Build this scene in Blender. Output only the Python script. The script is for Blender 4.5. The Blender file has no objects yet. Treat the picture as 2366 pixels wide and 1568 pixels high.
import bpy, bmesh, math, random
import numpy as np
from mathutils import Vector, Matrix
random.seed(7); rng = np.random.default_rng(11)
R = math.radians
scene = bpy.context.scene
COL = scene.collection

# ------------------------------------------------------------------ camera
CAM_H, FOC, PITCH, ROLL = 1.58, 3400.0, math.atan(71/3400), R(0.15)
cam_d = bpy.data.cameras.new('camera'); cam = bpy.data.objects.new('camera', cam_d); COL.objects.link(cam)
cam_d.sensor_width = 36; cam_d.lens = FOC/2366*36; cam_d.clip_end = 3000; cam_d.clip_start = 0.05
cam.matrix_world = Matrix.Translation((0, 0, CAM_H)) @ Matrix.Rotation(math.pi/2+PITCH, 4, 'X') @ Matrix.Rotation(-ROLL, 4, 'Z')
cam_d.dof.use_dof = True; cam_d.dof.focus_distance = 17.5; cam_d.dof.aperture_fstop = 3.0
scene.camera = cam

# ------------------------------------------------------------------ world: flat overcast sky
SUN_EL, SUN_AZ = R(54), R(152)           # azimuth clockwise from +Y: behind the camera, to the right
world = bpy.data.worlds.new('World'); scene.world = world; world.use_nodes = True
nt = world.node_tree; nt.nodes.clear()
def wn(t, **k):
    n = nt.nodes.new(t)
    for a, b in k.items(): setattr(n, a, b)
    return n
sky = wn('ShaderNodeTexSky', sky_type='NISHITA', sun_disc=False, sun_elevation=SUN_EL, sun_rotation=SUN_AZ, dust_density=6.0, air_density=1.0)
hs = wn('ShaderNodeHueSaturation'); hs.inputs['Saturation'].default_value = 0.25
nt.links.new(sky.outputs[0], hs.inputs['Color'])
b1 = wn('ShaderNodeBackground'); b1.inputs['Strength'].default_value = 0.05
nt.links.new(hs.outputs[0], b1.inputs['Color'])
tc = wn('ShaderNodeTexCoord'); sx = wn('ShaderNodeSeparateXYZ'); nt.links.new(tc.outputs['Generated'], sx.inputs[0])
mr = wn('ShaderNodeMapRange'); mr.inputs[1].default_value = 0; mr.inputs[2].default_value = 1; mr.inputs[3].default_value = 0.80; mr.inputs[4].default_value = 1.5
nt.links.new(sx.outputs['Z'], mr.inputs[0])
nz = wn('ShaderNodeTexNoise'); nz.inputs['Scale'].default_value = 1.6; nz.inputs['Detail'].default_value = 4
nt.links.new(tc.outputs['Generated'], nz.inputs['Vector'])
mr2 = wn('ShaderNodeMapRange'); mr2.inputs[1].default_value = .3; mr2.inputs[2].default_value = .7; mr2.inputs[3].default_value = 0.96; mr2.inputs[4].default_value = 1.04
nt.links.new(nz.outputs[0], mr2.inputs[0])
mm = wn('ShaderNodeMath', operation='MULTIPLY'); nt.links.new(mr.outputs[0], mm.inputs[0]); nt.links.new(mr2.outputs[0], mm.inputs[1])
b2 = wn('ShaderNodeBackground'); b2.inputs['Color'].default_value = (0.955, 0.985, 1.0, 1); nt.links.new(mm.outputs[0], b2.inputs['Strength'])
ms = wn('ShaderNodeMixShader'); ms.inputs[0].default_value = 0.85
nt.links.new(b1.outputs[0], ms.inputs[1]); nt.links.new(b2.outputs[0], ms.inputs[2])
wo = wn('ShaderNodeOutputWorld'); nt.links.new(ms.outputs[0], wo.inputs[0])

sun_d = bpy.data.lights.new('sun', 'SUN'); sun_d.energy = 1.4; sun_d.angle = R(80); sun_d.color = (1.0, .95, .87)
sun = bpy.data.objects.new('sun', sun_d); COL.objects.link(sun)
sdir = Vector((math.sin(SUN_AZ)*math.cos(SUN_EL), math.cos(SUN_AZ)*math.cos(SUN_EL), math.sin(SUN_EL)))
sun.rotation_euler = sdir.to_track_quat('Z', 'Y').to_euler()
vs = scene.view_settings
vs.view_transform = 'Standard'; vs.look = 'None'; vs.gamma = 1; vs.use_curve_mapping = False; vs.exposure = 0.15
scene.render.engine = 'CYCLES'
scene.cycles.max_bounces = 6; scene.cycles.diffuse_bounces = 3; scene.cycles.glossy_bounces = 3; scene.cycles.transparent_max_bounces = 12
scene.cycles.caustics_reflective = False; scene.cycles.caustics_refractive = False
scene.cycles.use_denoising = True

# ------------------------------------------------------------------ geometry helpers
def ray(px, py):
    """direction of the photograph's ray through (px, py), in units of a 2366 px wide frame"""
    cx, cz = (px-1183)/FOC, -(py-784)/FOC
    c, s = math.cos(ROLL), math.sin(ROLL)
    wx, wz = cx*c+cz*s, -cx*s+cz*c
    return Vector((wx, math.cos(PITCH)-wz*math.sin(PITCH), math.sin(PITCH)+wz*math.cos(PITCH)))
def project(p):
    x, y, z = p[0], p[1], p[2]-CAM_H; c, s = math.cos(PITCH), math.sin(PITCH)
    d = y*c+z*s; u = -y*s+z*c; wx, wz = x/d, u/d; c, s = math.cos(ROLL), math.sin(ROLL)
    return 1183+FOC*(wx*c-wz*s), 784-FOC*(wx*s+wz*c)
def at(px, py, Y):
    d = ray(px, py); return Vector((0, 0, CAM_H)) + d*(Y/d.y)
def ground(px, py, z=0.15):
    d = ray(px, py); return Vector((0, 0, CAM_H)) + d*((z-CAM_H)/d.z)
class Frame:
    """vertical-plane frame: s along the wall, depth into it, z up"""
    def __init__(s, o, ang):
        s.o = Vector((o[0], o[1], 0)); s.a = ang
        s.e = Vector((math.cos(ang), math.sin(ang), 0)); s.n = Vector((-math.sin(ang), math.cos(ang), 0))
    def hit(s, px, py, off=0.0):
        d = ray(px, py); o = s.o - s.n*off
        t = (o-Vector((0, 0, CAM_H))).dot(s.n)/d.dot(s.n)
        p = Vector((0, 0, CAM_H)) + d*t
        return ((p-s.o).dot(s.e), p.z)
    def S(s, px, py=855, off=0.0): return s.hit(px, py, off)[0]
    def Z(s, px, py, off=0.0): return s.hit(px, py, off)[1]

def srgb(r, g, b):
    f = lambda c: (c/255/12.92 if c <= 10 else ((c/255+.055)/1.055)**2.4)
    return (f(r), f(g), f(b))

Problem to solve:
Write out exactly, please, the lines beginning at the start of the material and ending with the line that holds "COL = scene.collection", both included.

Output for this task:
Build this scene in Blender. Output only the Python script. The script is for Blender 4.5. The Blender file has no objects yet. Treat the picture as 2366 pixels wide and 1568 pixels high.
import bpy, bmesh, math, random
import numpy as np
from mathutils import Vector, Matrix
random.seed(7); rng = np.random.default_rng(11)
R = math.radians
scene = bpy.context.scene
COL = scene.collection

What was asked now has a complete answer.